**WHAT THIS TASK INVOLVES:** Determine how many lines of the material hold the string "Write" and reply with only that number.

**RECORDED DATA:**
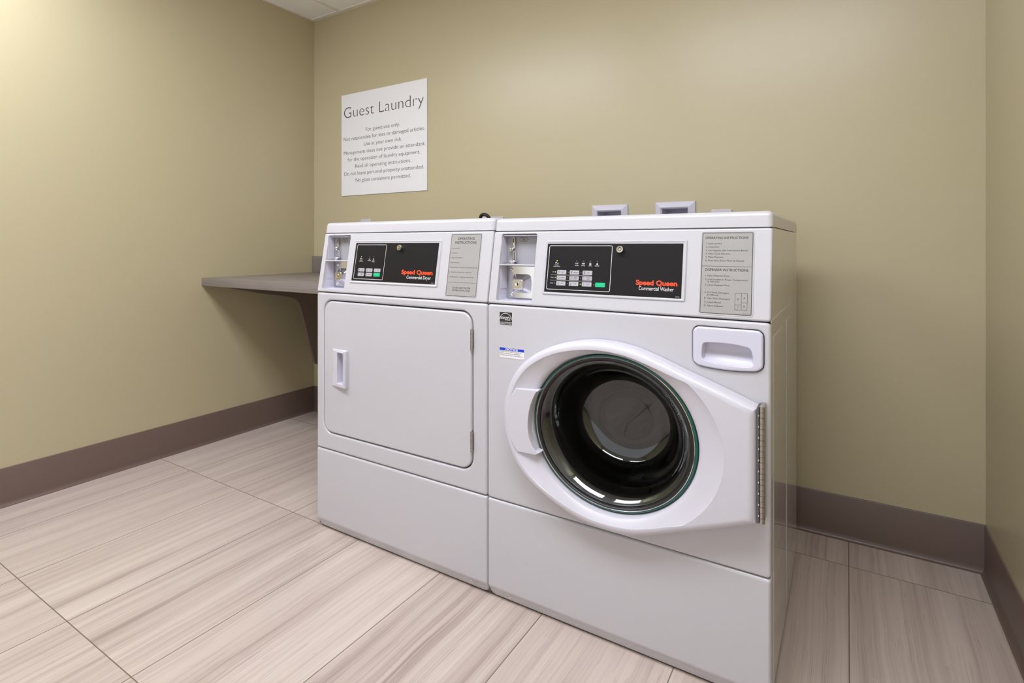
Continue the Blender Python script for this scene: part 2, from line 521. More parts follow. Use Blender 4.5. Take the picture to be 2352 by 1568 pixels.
# ------------------------------------------------------------------ recessed boxes and outlets on the far wall
for i, (a, b, c, d) in enumerate(BOX):
    t = empty('utility_box', ((a+b)/2, YB, (c+d)/2), ['white framed recessed wall box behind the washer, the smaller one nearer the dryer', 'white framed recessed wall box behind the washer, the larger one to the right'][i], 'wall box', 'recessed wall boxes')
    w2, h2 = (b-a)/2, (d-c)/2
    mb = MB(); o4 = lambda k: [(-w2+k, -h2+k), (w2-k, -h2+k), (w2-k, h2-k), (-w2+k, h2-k)]
    bridge(mb, TS, o4(0), 0, o4(.001), .006, 'lilac'); bridge(mb, TS, o4(.001), .006, o4(.0015), .0065, 'lilac')
    bridge(mb, TS, o4(.0015), .0065, o4(.021), .015, 'lilac'); bridge(mb, TS, o4(.021), .015, o4(.026), .011, 'lilac')
    bridge(mb, TS, o4(.026), .011, o4(.027), -.07, 'lilac')
    cap(mb, TS, [o4(.027)], -.07, 'lilac')
    mb.build('frame', t, 20)
    for s in ((-1, 1) if i else (0,)):
        mb = MB(); lathe(mb, TS, [(.011, -.07), (.011, -.05), (.007, -.048), (.007, -.03)], s*.022, -.03, 'brass', 14, capend=True)
        mb.build('valve', t)

def outlet(x, ztop, w, label, duplex=True, g=None):
    h = .115
    t = empty('wall_outlet', (x, YB, ztop-h/2), label, 'outlet', g)
    mb = MB(); panel(mb, TS, rrect(-w/2, w/2, -h/2, h/2, .004, 3), 0, .006, 'plastic', bev=.003)
    mb.build('cover_plate', t)
    n = max(1, round(w/.055))
    for i in range(n):
        cx = (i-(n-1)/2)*.046
        for cz in (-.02, .02):
            mb = MB(); panel(mb, TS, rrect(cx-.016, cx+.016, cz-.014, cz+.014, .008, 4), .006, .0075, 'plastic', bev=.0008)
            for sx in (-.006, .006): flat(mb, TS, rrect(cx+sx-.001, cx+sx+.001, cz-.003, cz+.005, .0004, 1), .0077, 'ink')
            flat(mb, TS, circle(cx, cz-.008, .0025, 10), .0077, 'ink')
            mb.build('socket', t)
    return t
outlet(-1.332, 1.0735, .074, 'white wall outlet plate above the left part of the dryer')
outlet(-.534, 1.0635, .112, 'wide white wall outlet plate behind the joint of the two machines with a black plug')
outlet(.434, 1.0635, .070, 'white wall outlet plate above the right part of the washer')
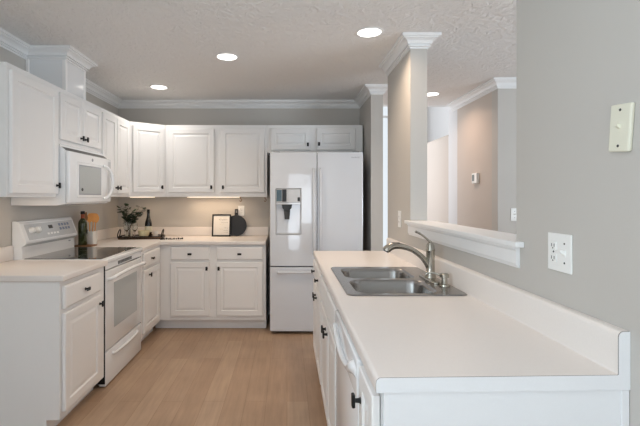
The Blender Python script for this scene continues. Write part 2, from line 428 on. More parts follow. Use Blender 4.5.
# left wall, fronts face +X
Y0 = 2.527
cabinet('wall_cabinet', 'tall white single-door wall cabinet nearest the camera on the left wall', 'cabinet', g_up, (UX, Y0), PI / 2, 3.075 - Y0, dU, UZ0 - 0.004, UZ1,
        [(2.545 - Y0, 3.066 - Y0, 1.395, 2.13, 3.038 - Y0, 1.455)])
Y0 = 3.078
cabinet('wall_cabinet', 'short white two-door wall cabinet directly above the microwave', 'cabinet', g_up, (UX, Y0), PI / 2, 3.800 - Y0, dU, 1.757, UZ1,
        [(3.098 - Y0, 3.427 - Y0, 1.79, 2.13, 3.395 - Y0, 1.835), (3.438 - Y0, 3.772 - Y0, 1.79, 2.13, 3.470 - Y0, 1.835)])
Y0 = 3.803
cabinet('wall_cabinet', 'white two-door wall cabinet between the microwave and the angled corner cabinet', 'cabinet', g_up, (UX, Y0), PI / 2, 4.493 - Y0, dU, UZ0, UZ1,
        [(3.812 - Y0, 4.118 - Y0, 1.41, 2.13, 4.088 - Y0, 1.462), (4.130 - Y0, 4.445 - Y0, 1.41, 2.13, 4.160 - Y0, 1.462)])
# angled corner cabinet
P0 = Vector((UX, 4.497, 0)); P1 = Vector((-1.342, 4.74, 0))
t = thing('corner_wall_cabinet', 'white wall cabinet set at an angle across the kitchen corner', 'cabinet', (WL, WB, 0), group=g_up)
bm = bmesh.new()
poly = [(0.001, -0.001), (0.001, P0.y - WB), (P0.x - WL, P0.y - WB), (P1.x - WL - 0.001, P1.y - WB), (P1.x - WL - 0.001, -0.001)]
prism(bm, poly, lambda u, v, s: (u, v, s), UZ0 + 0.02, UZ1)
q0 = (P0.x - WL, P0.y - WB); q1 = (P1.x - WL - 0.001, P1.y - WB)
prism(bm, [q0, q1, (q1[0], q1[1] + 0.02), (q0[0] - 0.002, q0[1] + 0.024)], lambda u, v, s: (u, v, s), UZ0, UZ0 + 0.0199)
obj('carcass', bm, M_cab, t)
ang = math.atan2(P1.y - P0.y, P1.x - P0.x); dlen = (P1 - P0).length
d = obj('door', door_mesh(dlen - 0.055, 2.13 - 1.427, fw=0.045), M_cab, t, loc=(P0.x - WL + 0.034 * math.cos(ang) + 0.0005 * math.sin(ang), P0.y - WB + 0.034 * math.sin(ang) - 0.0005 * math.cos(ang), 1.427), rot=(0, 0, ang))
knob(d, dlen - 0.055 - 0.028, 0.055)
# back wall uppers
X0 = -1.340
cabinet('wall_cabinet', 'wide white two-door wall cabinet over the framed print', 'cabinet', g_up, (X0, 4.74), 0, -0.220 - X0, WB - 4.741, UZ0, UZ1,
        [(-1.305 - X0, -0.800 - X0, 1.427, 2.123, -0.828 - X0, 1.482), (-0.728 - X0, -0.247 - X0, 1.427, 2.123, -0.700 - X0, 1.482)])
X0 = -0.218
cabinet('wall_cabinet', 'low white two-door wall cabinet above the refrigerator', 'cabinet', g_up, (X0, 4.74), 0, 0.833 - X0, WB - 4.741, 1.862, UZ1,
        [(-0.178 - X0, 0.255 - X0, 1.892, 2.130, 0.228 - X0, 1.95), (0.325 - X0, 0.752 - X0, 1.892, 2.130, 0.350 - X0, 1.955)])
# base cabinets
CT = 0.922; CB = 0.884
g_b = 'white base cabinets'
BX = -1.310
Y0 = 2.475
cabinet('base_cabinet', 'white base cabinet with one drawer and one door, left of the range', 'cabinet', g_b, (BX, Y0), PI / 2, 3.074 - Y0, BX - WL - 0.001, 0, CB,
        [(2.500 - Y0, 2.978 - Y0, 0.126, 0.696, 2.955 - Y0, 0.640)], [(2.500 - Y0, 2.978 - Y0, 0.722, 0.855, 2.745 - Y0, 0.787)], toe=0.088)
Y0 = 3.862
cabinet('base_cabinet', 'narrow white base cabinet with drawer and door between range and corner', 'cabinet', g_b, (BX, Y0), PI / 2, 4.438 - Y0, BX - WL - 0.001, 0, CB,
        [(3.885 - Y0, 4.36 - Y0, 0.14, 0.704, 4.02 - Y0, 0.650)], [(3.885 - Y0, 4.36 - Y0, 0.728, 0.862, 4.09 - Y0, 0.795)], toe=0.10)
X0 = BX + 0.001
cabinet('base_cabinet', 'wide white base cabinet with two drawers over two doors, left of the refrigerator', 'cabinet', g_b, (X0, 4.44), 0, -0.218 - X0, WB - 4.441, 0, CB,
        [(-1.197 - X0, -0.7955 - X0, 0.152, 0.703, -0.823 - X0, 0.642), (-0.7246 - X0, -0.250 - X0, 0.152, 0.703, -0.700 - X0, 0.642)],
        [(-1.197 - X0, -0.7955 - X0, 0.728, 0.862, -0.997 - X0, 0.79), (-0.7246 - X0, -0.250 - X0, 0.728, 0.862, -0.487 - X0, 0.79)], toe=0.105, toe_x0=-0.072)
# peninsula, fronts face -X; local x runs from the far end to the camera
PX = 0.240
pd = WR - 0.001 - PX
Yf = 3.595
cabinet('base_cabinet', 'white peninsula cabinet with two drawers over two doors, at the end near the refrigerator', 'cabinet', g_b, (PX, Yf), -PI / 2, 3.595 - 2.79, pd, 0, CB,
        [(0.03, 0.395, 0.14, 0.70, 0.355, 0.635), (0.410, 0.775, 0.14, 0.70, 0.452, 0.635)],
        [(0.03, 0.395, 0.725, 0.86, 0.21, 0.79), (0.410, 0.775, 0.725, 0.86, 0.592, 0.79)], toe=0.10)
Yf = 2.788
cabinet('base_cabinet', 'white peninsula cabinet under the sink, two doors and plain false drawer fronts', 'cabinet', g_b, (PX, Yf), -PI / 2, 2.788 - 1.925, pd, 0, CB,
        [(0.03, 0.425, 0.14, 0.70, 0.385, 0.635), (0.438, 0.833, 0.14, 0.70, 0.480, 0.635)],
        [(0.03, 0.425, 0.725, 0.86, None, 0), (0.438, 0.833, 0.725, 0.86, None, 0)], toe=0.10, low_top=0.70)
Yf = 1.312
cabinet('base_cabinet', 'narrow white single-door cabinet at the near end of the peninsula', 'cabinet', g_b, (PX, Yf), -PI / 2, 1.312 - 1.098, pd, 0, CB,
        [(0.014, 0.212, 0.14, 0.862, 0.045, 0.772)], toe=0.10)

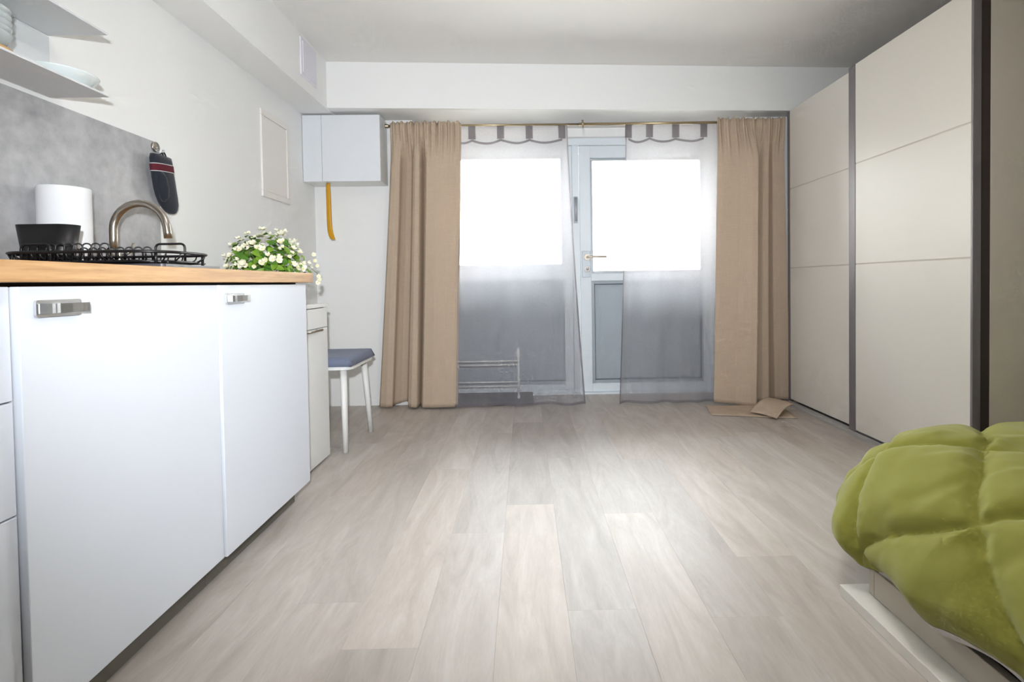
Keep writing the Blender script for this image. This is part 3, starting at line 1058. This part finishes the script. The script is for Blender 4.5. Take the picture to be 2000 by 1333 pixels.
def cush(top):
    def f(u, v):
        x = SX0 + 0.01 + (SX1 - SX0 - 0.005) * u
        y = SY0 - 0.01 + (SY1 - SY0 + 0.015) * v
        e = min(u, 1 - u, v, 1 - v)
        h = 0.040 * min(1, (e / 0.05)) ** 0.5 if top else 0.0
        dip = 0.006 * math.exp(-(((u - 0.5) ** 2 + (v - 0.5) ** 2) / 0.02)) if top else 0
        return (x, y, 0.4585 + (0.006 if top else 0.0) + h - dip)
    return f


b.grid(cush(True), 24, 24)
b.grid(cush(False), 24, 24)
bmesh.ops.remove_doubles(b.bm, verts=b.bm.verts, dist=0.0065)
b.build('pad', M['cushion'], cu)

# ================================================================== curtain rod
RY, RZ = 3.70, 1.988
rod = empty('curtain_rod', (0.45, RY, RZ), 'thin antique-nickel curtain rod across the window', 'curtain rod')
b = MB()
b.tube([(-0.93, RY, RZ), (0.44, RY, RZ)], 0.0075, 12)
b.build('tube', M['rod'], rod)
b = MB()
b.tube([(0.40, RY, RZ), (1.85, RY, RZ + 0.006)], 0.0095, 12)
b.build('tube', M['rod'], rod)
b = MB()
b.lathe([(0.008, -0.925), (0.010, -0.932), (0.014, -0.950), (0.015, -0.954), (0.0, -0.956)], RY, RZ, 16, 'X')
b.build('finial', M['rod'], rod)
b = MB()
b.lathe([(0.010, RY - 0.008), (0.012, RY), (0.010, RY + 0.008)], -0.80, RZ, 12, 'Y')
b.tube([(-0.80, RY, RZ), (-0.80, YW, RZ)], 0.006, 8)
b.build('bracket', M['rod'], rod)
b = MB()
b.tube([(1.75, RY, RZ + 0.005), (1.75, YW, RZ + 0.005)], 0.006, 8)
b.build('bracket', M['rod'], rod)
b = MB()
b.lathe([(0.010, 0.418), (0.0145, 0.420), (0.0145, 0.436), (0.010, 0.438)], RY, RZ, 16, 'X')
b.tube([(0.427, RY, RZ + 0.010), (0.427, RY, RZ + 0.024)], 0.005, 8)
b.lathe([(0.0, RZ + 0.022), (0.008, RZ + 0.023), (0.008, RZ + 0.028), (0.0, RZ + 0.030)], 0.427, RY, 10)
b.tube([(0.431, RY, RZ - 0.012), (0.431, RY, RZ - 0.026)], 0.004, 8)
b.build('collar', M['rod'], rod)


# ================================================================== beige drapes
def drape(name, label, xt0, xt1, bottom, ntop, ztop, hem, seed, amp=0.012):
    root = empty(name, ((xt0 + xt1) / 2, RY, 0), label, 'curtain', 'beige linen drapes on the rod')
    rnd = random.Random(seed)
    ph = [rnd.uniform(0, 6.28) for _ in range(6)]

    def f(u, v):
        # v: 0 at the floor, 1 at the head
        z = hem(u) + (ztop - hem(u)) * v
        bx, by = spline(bottom, u)
        # same fold pattern gathered into small ripples at the rod
        tx = xt0 + (xt1 - xt0) * u
        ty = RY - 0.026 + amp * math.sin(2 * PI * ntop * u + ph[0]) + 0.006 * math.sin(2 * PI * ntop * 2.3 * u + ph[1])
        # folds below the head follow the floor folds, softened
        g = sstep(0.99, 0.84, v)
        w = 1 - max(0.0, 1 - v) ** 1.15
        mx = bx + (tx - bx) * w
        deep = by - (RY - 0.02)
        my = RY - 0.02 + deep * (0.85 + 0.15 * (1 - v))
        x = tx * (1 - g) + mx * g
        y = ty * (1 - g) + my * g
        y += 0.004 * math.sin(9 * u + 5 * v + ph[2]) * g
        if v > 0.985:
            z += 0.006 * math.sin(2 * PI * ntop * 1.7 * u + ph[3])
        return (x, y, z)

    b = MB()
    b.grid(f, 220, 70)
    o = b.build('cloth', M['curtain'], root, origin=((xt0 + xt1) / 2, RY, 0))
    solidify(o, 0.003)
    return root, f


def resample(pts, n=60):
    # control points carry their own place u along the cloth; returns equally spaced ones
    us = [p[0] for p in pts]
    out = []
    for k in range(n + 1):
        u = k / n
        i_ = max(i for i in range(len(us) - 1) if us[i] <= u + 1e-9)
        f_ = (u - us[i_]) / (us[i_ + 1] - us[i_])
        f_ = f_ * f_ * (3 - 2 * f_) * 0.35 + f_ * 0.65
        out.append(tuple(a_ + (c_ - a_) * f_ for a_, c_ in zip(pts[i_][1:], pts[i_ + 1][1:])))
    return out


Lb = resample([(0.0, -1.045, 3.735), (0.03, -1.035, 3.712), (0.09, -0.985, 3.700), (0.135, -0.948, 3.715), (0.155, -0.945, 3.765), (0.20, -0.905, 3.800), (0.27, -0.86, 3.800), (0.305, -0.838, 3.760), (0.33, -0.832, 3.690), (0.365, -0.805, 3.668), (0.42, -0.768, 3.670), (0.44, -0.757, 3.710), (0.455, -0.752, 3.765), (0.475, -0.746, 3.765), (0.49, -0.742, 3.700), (0.53, -0.725, 3.664), (0.65, -0.655, 3.655), (0.80, -0.570, 3.662), (0.93, -0.510, 3.676), (1.0, -0.482, 3.690)])
drape('drape', 'beige linen drape at the left end of the rod, beside the hung cabinet', -0.915, -0.425, Lb, 9, 2.006,
      lambda u: 0.014 + 0.018 * math.exp(-((u - 0.27) / 0.08) ** 2), 3)
Rb = resample([(0.0, 1.318, 3.640), (0.06, 1.345, 3.625), (0.18, 1.40, 3.612), (0.30, 1.46, 3.600), (0.38, 1.50, 3.578), (0.45, 1.54, 3.558), (0.52, 1.58, 3.550), (0.55, 1.595, 3.575), (0.57, 1.598, 3.650), (0.60, 1.615, 3.730), (0.66, 1.655, 3.735), (0.70, 1.685, 3.690), (0.76, 1.725, 3.680), (0.82, 1.765, 3.720), (0.86, 1.80, 3.745), (0.92, 1.84, 3.735), (1.0, 1.90, 3.705)])
rdr, _ = drape('drape', 'beige linen drape at the right end of the rod, beside the wardrobe', 1.365, 1.850, Rb, 8, 2.012,
               lambda u: 0.022 - 0.012 * sstep(0.0, 0.4, u), 5)
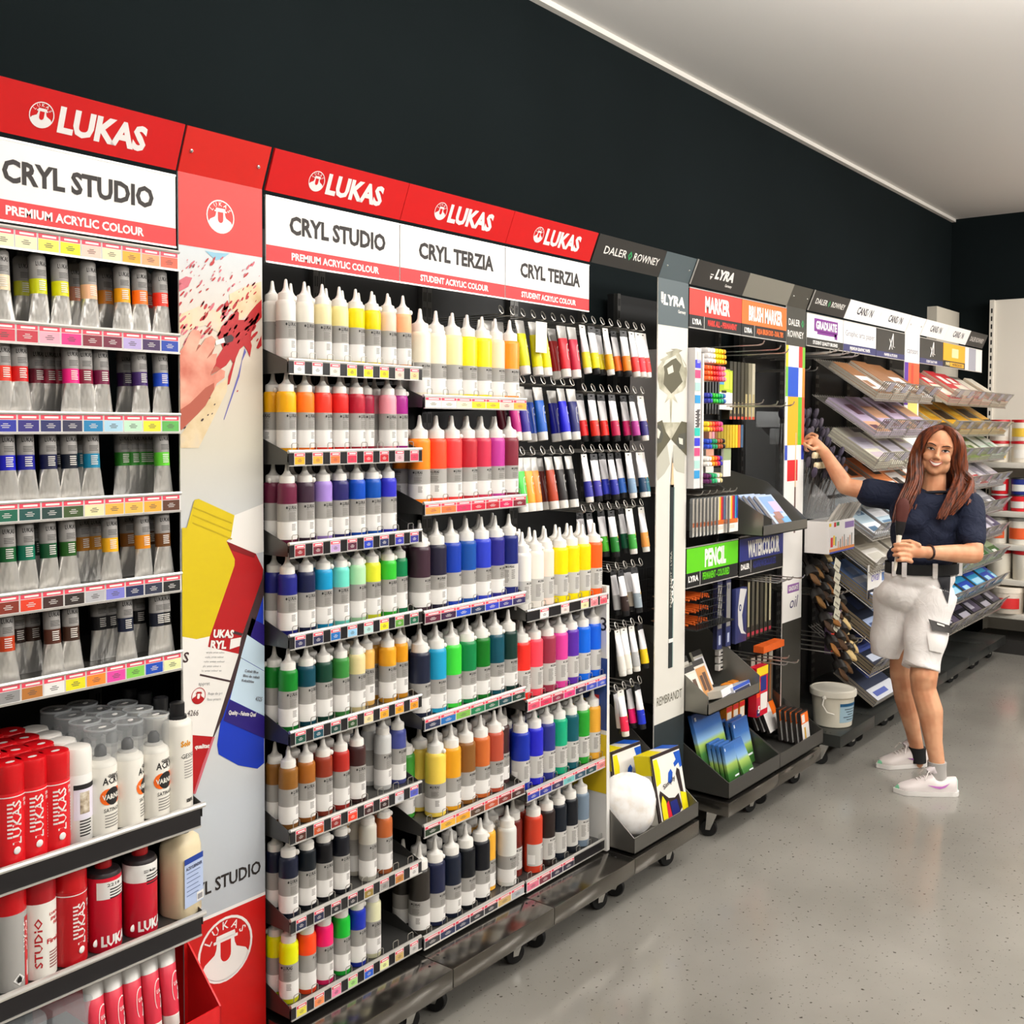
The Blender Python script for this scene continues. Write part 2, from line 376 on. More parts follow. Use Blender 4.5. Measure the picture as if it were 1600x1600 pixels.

**SOLUTION TO THIS EXERCISE:** 2